Data to process start

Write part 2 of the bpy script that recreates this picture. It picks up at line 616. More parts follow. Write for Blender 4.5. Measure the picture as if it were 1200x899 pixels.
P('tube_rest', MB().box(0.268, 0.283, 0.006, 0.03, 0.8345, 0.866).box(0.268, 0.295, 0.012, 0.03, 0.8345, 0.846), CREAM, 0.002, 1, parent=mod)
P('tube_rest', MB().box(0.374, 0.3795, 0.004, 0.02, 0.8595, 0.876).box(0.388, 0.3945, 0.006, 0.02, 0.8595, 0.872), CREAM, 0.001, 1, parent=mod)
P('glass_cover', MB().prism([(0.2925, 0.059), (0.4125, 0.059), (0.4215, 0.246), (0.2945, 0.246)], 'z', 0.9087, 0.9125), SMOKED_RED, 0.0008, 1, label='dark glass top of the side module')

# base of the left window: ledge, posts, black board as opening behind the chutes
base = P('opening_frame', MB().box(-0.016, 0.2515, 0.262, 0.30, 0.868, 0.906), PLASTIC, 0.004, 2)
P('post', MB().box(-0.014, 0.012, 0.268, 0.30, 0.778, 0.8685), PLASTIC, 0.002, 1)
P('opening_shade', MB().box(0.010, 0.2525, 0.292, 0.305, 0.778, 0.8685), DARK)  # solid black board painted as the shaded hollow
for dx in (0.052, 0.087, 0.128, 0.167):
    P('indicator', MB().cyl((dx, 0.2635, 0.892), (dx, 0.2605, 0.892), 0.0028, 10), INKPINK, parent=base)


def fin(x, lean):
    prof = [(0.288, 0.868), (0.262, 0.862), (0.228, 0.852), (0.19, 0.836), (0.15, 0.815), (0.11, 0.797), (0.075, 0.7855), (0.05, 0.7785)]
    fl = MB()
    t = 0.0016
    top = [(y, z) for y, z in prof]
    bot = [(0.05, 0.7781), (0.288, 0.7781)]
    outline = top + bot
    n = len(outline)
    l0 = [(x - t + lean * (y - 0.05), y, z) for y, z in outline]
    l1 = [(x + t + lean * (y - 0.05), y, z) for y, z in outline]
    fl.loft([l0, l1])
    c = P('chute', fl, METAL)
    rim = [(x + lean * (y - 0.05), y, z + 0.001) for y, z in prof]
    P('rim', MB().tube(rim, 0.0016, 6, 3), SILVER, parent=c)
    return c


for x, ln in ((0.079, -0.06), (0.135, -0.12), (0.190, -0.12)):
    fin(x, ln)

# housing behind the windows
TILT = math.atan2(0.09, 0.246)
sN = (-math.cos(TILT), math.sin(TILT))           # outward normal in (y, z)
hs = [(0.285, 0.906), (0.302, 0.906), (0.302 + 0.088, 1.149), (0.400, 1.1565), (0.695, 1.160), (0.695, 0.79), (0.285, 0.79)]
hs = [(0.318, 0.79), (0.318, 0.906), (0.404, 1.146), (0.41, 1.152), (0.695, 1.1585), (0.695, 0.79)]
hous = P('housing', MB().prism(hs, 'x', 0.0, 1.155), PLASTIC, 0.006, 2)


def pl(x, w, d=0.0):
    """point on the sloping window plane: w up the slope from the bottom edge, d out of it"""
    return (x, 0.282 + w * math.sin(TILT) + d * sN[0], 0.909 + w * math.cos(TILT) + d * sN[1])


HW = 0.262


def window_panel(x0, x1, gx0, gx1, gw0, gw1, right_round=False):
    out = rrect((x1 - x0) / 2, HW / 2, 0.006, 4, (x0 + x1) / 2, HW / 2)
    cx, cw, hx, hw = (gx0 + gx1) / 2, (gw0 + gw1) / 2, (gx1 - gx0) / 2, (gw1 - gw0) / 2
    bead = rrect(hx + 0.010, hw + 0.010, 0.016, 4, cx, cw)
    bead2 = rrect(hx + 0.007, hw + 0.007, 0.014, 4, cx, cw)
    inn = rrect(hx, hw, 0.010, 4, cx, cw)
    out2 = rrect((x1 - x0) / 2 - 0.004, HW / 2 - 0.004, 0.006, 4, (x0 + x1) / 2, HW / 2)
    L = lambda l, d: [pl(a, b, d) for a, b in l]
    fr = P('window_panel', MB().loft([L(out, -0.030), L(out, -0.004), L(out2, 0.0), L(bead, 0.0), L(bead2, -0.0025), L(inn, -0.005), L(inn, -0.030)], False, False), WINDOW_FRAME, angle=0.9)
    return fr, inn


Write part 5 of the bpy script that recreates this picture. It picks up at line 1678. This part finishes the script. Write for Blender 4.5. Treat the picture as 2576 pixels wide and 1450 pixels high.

Data to process end

__Exercise goal__
For the listing above, give the number of lines in which the string "pixels" occurs, and nothing else.

__Response to this exercise__
2